EDITORIAL: Defence chief of India, Gen Bipin Rawat, who died in a helicopter crash on Wednesday along with his wife and 11 other people, has left a mark defined by the overbearing manner in which he sought complete control on overall security management and also political influence by aligning himself with the ruling BJP. In 2016, breaking with the practice of appointing the senior-most officer, Prime Minister Narendra Modi’s government made him the army chief, bypassing his two seniors. On completion of that term, he was elevated to a newly-created position of Chief of the Defence Staff (CDC), ostensibly, to improve coordination between the three services, but creating unease rather than certainty within the land forces, and ruffling many other feathers when he claimed that “primacy and supremacy of the army must be maintained over the air force and navy.”
The deceased general had no qualms, either, about violating the rules regulating the conduct of a conflict. Under his command as army chief, in 2017 an officer in the Indian Illegally Occupied Jammu and Kashmir (IIOJK) tied a civilian in front of his jeep, using him as a human shield against stone throwing protesters. Predictably, the incident sparked outrage among rights organisations inside and outside the country. That did not bother him, though. In fact, he awarded a medal to the officer and defended his immoral act, saying “you fight a dirty war with innovations.” Nonetheless, Gen Rawat indirectly acknowledged the ‘innovation’ was reprehensible as he added: “I wish, these people, instead of throwing stones at us were firing weapons at us. Then I would have been happy. Then I would do what I[want]”. That his men have been doing, anyway. In another statement, he went as far as to justify lynching of purported “terrorists” in IIOJK as well as other trouble spots across India, causing widespread concern that his words would instigate Hindu extremist vigilantes to kill innocent people.
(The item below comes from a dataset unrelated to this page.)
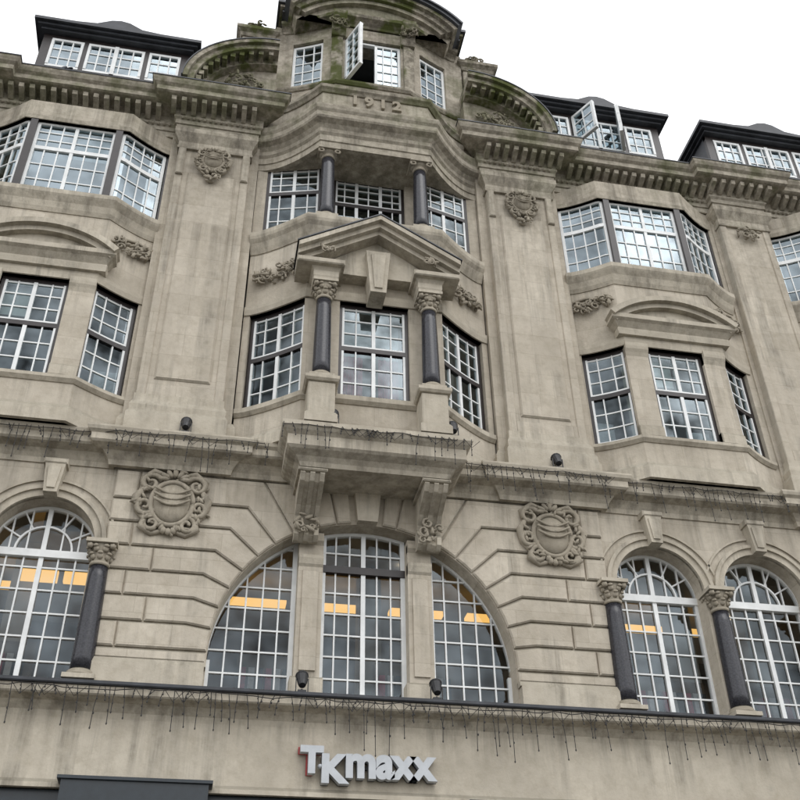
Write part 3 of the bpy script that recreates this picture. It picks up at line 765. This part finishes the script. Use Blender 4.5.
if True:
    for x in (-5.2,-4.5): box(lamp,x-.3,x+.3,2.2,2.3,9.3,9.5)
for x in [-8+2.3*i for i in range(9)]:
    box(intw,x-.7,x+.7,2.2,2.3,6.7,8.2)
    for k in range(9): box(curt if k%3==0 else net if k%3==1 else intd,x-.65+k*.14,x-.55+k*.14,1.95,2.19,7.0,7.9)

# ---------------------------------------------------------------- GROUND FLOOR
gc=[(-END,0),(END,0)]
sweep(trim,gc,[(-.05,6.28),(.03,6.28),(.05,6.36),(.1,6.42),(.14,6.46),(.30,6.5),(.32,6.52),(.32,6.62),(-.05,6.64)])
sweep(lead,gc,[(-.05,6.64),(.36,6.625),(.37,6.64),(.37,6.68),(-.05,6.735)])
fas=B("shop_fascia",TRIM,root); box(fas,-END,END,-.03,.4,5.42,6.28); fas.done()
sweep(trim,gc,[(.0,5.36),(.07,5.36),(.07,5.42),(.03,5.47),(.0,5.47)])
shop=B("shopfront_frames",DARK,root); sg=B("shopfront_glass",G1,root)
for x in [-13.2,-8.32,-3.1,3.17,8.32,13.2]:
    bbox(stone,x-.5,x+.5,-.12,.4,0,5.36,.03); bbox(trim,x-.58,x+.58,-.2,.4,0,.6,.03)
box(shop,-END,END,.05,.3,5.1,5.36)
for (a,b_) in ((-12.7,-8.82),(-7.82,-3.6),(-2.6,2.67),(3.67,7.82),(8.82,12.7)):
    n=3
    for i in range(n+1):
        x=a+(b_-a)*i/n; box(shop,x-.05,x+.05,.08,.22,.0,5.1)
    box(shop,a,b_,.07,.23,0,.45); box(shop,a,b_,.07,.23,2.6,2.72)
    sg.add([(a+CX,.15,.45),(b_+CX,.15,.45),(b_+CX,.15,5.1),(a+CX,.15,5.1)],[(0,1,2,3)])
bb=B("blind_box",DARK,root)
box(bb,-3.95,-2.1,-.32,-.03,5.0,5.40); box(bb,-4.0,-2.05,-.36,-.03,5.40,5.44); box(bb,1.4,2.7,-.25,-.03,4.9,5.36)
bb.done()
shop.done(); sg.done()
slab(ceil,-.02,.02,.42,9)
box(intd,-END+.2,END-.2,8.5,8.7,0,6.3)

for b in (stone,trim,rust,caps2,carve,white,black,g1,g2,g3,gran,caps,lead,slate,blind,curt,net,ceil,intw,intd,lamp,lamp2): b.done()

# ---------------------------------------------------------------- SIGN
sign=bpy.data.objects.new("shop_sign",None); col.objects.link(sign)
t1=text("letter_t","T",.47,(1.54,-.14,5.66),.05,SIGNW,sign,.026)
t2=text("letter_k","K",.50,(1.83,-.14,5.54),.05,SIGNW,sign,.026)
t3=text("letters_maxx","maxx",.60,(2.61,-.14,5.62),.05,SIGNW,sign,.026,0,.93)
for nm,o,m,dx in (("letter_t_return",t1,RED,-.02),("letter_k_return",t2,DARK,.0),("letters_maxx_return",t3,DARK,.0)):
    q=o.copy(); q.data=o.data.copy(); q.data.offset=.026; q.data.extrude=.02; q.data.materials.clear(); q.data.materials.append(m)
    q.name=nm; col.objects.link(q); q.parent=sign; q.location=(o.location.x+dx,-.07,o.location.z)
fx=B("fixings",METAL,sign)
for x in (1.54-CX,1.86-CX,2.3-CX,2.6-CX,2.9-CX,3.1-CX): box(fx,x-.02,x+.02,-.08,-.03,5.74,5.78)
fx.done()
dt=B("dots",SIGNW,sign)
for x,z in ((1.66,5.74),(2.06,5.74)): blob(dt,(x-CX,-.14,z),(.035,.05,.035),None,2)
dt.done()

# ---------------------------------------------------------------- STRING LIGHTS
def strings(name,xa,xb,yf,z,maxd,seed):
    b=B(name,WIRE); rd=random.Random(seed)
    x=xa; pts=[]
    while x<xb:
        pts.append((x,yf(x)+rd.uniform(-.01,.01),z-rd.uniform(0,.05))); x+=rd.uniform(.12,.3)
    tube(b,pts,.007,4)
    x=xa
    while x<xb:
        d=rd.choice((.15,.3,.45,.6))*maxd*rd.uniform(.7,1.2); dx=rd.uniform(-.07,.07); y=yf(x)
        p=[(x,y,z),(x+dx*.8,y+.01,z-d*.5),(x+dx,y,z-d)]
        tube(b,p,.0055,4)
        for k in (.3,.65,1): blob(b,(x+dx*k,y,z-d*k),(.012,.012,.02),None,1)
        if rd.random()<.3: tube(b,[(x,y,z),(x+.12,y,z-.16),(x+.26,y,z-.02)],.005,4)
        x+=rd.uniform(.06,.17)
    return b.done()
def yb(x):
    a=abs(x); return -1.21 if a<1.54 else (-.53 if a<4.08 else -.42)
strings("string_lights",-9,-1.57,yb,10.64,.9,1)
strings("string_lights",-1.5,1.5,yb,10.62,.8,2)
strings("string_lights",1.57,12,yb,10.64,.9,3)
strings("string_lights",-9,12,lambda x:-.38,6.6,1.05,4)

# ---------------------------------------------------------------- FLOODLIGHTS
def flood(x,y,z):
    b=B("floodlight",METAL)
    box(b,x-.06,x+.06,y-.05,y+.05,z,z+.025)
    post(b,x-.085,y,0,1,.03,.012,z+.02,z+.2); post(b,x+.085,y,0,1,.03,.012,z+.02,z+.2)
    lathe(b,x,y,[(.015,z),(.015,z+.05)],8)
    rot=Matrix.Rotation(rad(-30),3,'X'); v=[];f=[]
    for r,t in ((.05,-.1),(.07,-.04),(.085,.08),(.095,.09),(.095,.11),(.08,.1)):
        for i in range(12):
            a=2*math.pi*i/12; p=rot@Vector((r*math.cos(a),r*math.sin(a),t)); v.append((p.x+x+CX,p.y+y,p.z+z+.17))
    for k in range(5):
        for i in range(12): f.append((k*12+i,k*12+(i+1)%12,(k+1)*12+(i+1)%12,(k+1)*12+i))
    f+=[tuple(range(12)),tuple(range(60,72))]
    b.add(v,f); b.done()
for (x,y,z) in ((-3.0,-.44,10.73),(-.72,-1.1,10.70),(1.22,-1.1,10.70),(3.2,-.44,10.73),(-.95,-.3,6.69),(.98,-.3,6.69)): flood(x,y,z)

# ---------------------------------------------------------------- PIGEONS
def pigeon(x,y,z,ang):
    b=B("pigeon",PIG,None,True); rot=Matrix.Rotation(ang,3,'Z')
    def bl(c,r,t=0): 
        p=rot@Vector(c); blob(b,(x+p.x,y+p.y,z+p.z),r,rot@Matrix.Rotation(t,3,'Y'),2)
    bl((0,0,.13),(.13,.065,.07),-.35); bl((.1,0,.2),(.04,.035,.07),.3); bl((.125,0,.265),(.035,.028,.03)); bl((.165,0,.26),(.02,.008,.008))
    bl((-.15,0,.09),(.09,.035,.015),-.3); bl((-.02,.05,.13),(.11,.02,.05),-.35); bl((-.02,-.05,.13),(.11,.02,.05),-.35)
    for s in (-.025,.025):
        p0=rot@Vector((.01,s,.08)); p1=rot@Vector((.02,s,0)); tube(b,[(x+p0.x,y+p0.y,z+p0.z),(x+p1.x,y+p1.y,z+p1.z)],.007,5)
    b.done()
pigeon(-7.7,-.5,19.12,.4); pigeon(-6.35,-.5,19.12,2.5)

# ---------------------------------------------------------------- STREET
def plane(name,mat,x0,x1,y0,y1,z0,z1):
    b=B(name,mat); box(b,x0-CX,x1-CX,y0,y1,z0,z1); return b.done()
plane("ground",GRND,-600,600,-600,600,-.3,-.124)
plane("road",ASPH,-200,200,-11,-4,-.2,-.12)
plane("pavement",PAVE,-200,200,-3.85,-.0,-.2,-.0)
plane("pavement",PAVE,-200,200,-30,-11.15,-.2,-.0)
plane("kerb",KERB,-200,200,-4,-3.85,-.2,.003)
plane("kerb",KERB,-200,200,-11.15,-11,-.2,.003)
for y in (-4.3,-4.5,-10.7,-10.5): plane("road_marking",YEL,-200,200,y-.04,y+.04,-.15,-.116)

# ---------------------------------------------------------------- WORLD / SUN
w=bpy.data.worlds.new("World"); sc.world=w; w.use_nodes=True; nt=w.node_tree; nt.nodes.clear()
out=nt.nodes.new("ShaderNodeOutputWorld"); bg=nt.nodes.new("ShaderNodeBackground")
sky=nt.nodes.new("ShaderNodeTexSky"); sky.sky_type='NISHITA'; sky.sun_disc=False
sky.dust_density=6; sky.air_density=1.2; sky.ozone_density=1
hs=nt.nodes.new("ShaderNodeHueSaturation"); hs.inputs['Saturation'].default_value=.12
tc=nt.nodes.new("ShaderNodeTexCoord")
cl=noise_(nt,tc.outputs['Generated'],2.2,4,.55)
fl=mixc(nt,.8,hs.outputs[0],(12.8,12.9,13.1))
cloud=mixc(nt,ramp(nt,cl,.3,.7),(.80,.82,.85),(1.1,1.1,1.1))
fin=mixc(nt,1.0,fl,cloud,'MULTIPLY')
nt.links.new(sky.outputs[0],hs.inputs['Color']); nt.links.new(fin,bg.inputs[0]); bg.inputs[1].default_value=.14
nt.links.new(bg.outputs[0],out.inputs[0])
sl=bpy.data.lights.new("sun","SUN"); sl.energy=.6; sl.angle=rad(40); sl.color=(1,.98,.95)
so=bpy.data.objects.new("sun",sl); col.objects.link(so)
so.rotation_euler=Vector((.25,-.7,.85)).to_track_quat('Z','Y').to_euler()
sky.sun_elevation=math.atan2(.85,math.hypot(.25,.7)); sky.sun_rotation=math.atan2(.25,-.7)

# ---------------------------------------------------------------- CAMERA
p,ya,ro=rad(36.48),rad(11.64),rad(1.03)
h=Vector((math.sin(ya),math.cos(ya),0)); Z=Vector((0,0,1)); Rv=Vector((math.cos(ya),-math.sin(ya),0))
F=math.cos(p)*h+math.sin(p)*Z; U=-math.sin(p)*h+math.cos(p)*Z
ex=math.cos(ro)*Rv-math.sin(ro)*U; ey=math.sin(ro)*Rv+math.cos(ro)*U
cd=bpy.data.cameras.new("camera"); cd.sensor_width=36; cd.lens=36*1008.3/800; cd.clip_end=2000
co=bpy.data.objects.new("camera",cd); col.objects.link(co)
M=Matrix((ex,ey,-F)).transposed().to_4x4(); M.translation=Vector((0,-14,1.6)); co.matrix_world=M
sc.camera=co
sc.view_settings.view_transform='Standard'; sc.view_settings.look='None'; sc.view_settings.exposure=0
Gen Rawat also had a way of putting himself at odds with the well-established tradition in India of the military staying out of political affairs. Before he rose to be chief of the army staff, few people in that country could even name an incumbent of that position, but he changed that by making controversial political statements in aid of the ruling BJP’s policies, such as that when speaking soon after introduction of the discriminatory Citizenship Act, he described the Assam-based All India United Democratic Front, headed by a Muslim, Badruddin Ajmal, as a national security threat, also accusing Pakistan and China of being behind the “planned” influx of Bangladeshi immigrants. That led the Front leader to react by reminding the general he was indulging in politics, something against his constitutional mandate. On another recent occasion, he had advised students to lead in the “appropriate direction”. In Gen Rawat’s death Narendra Modi and his ideological fountainhead, the RSS, have lost a trusted collaborator. It remains to be seen if his successor will uphold his country’s long tradition of military’s neutrality — a hallmark of any functioning democracy.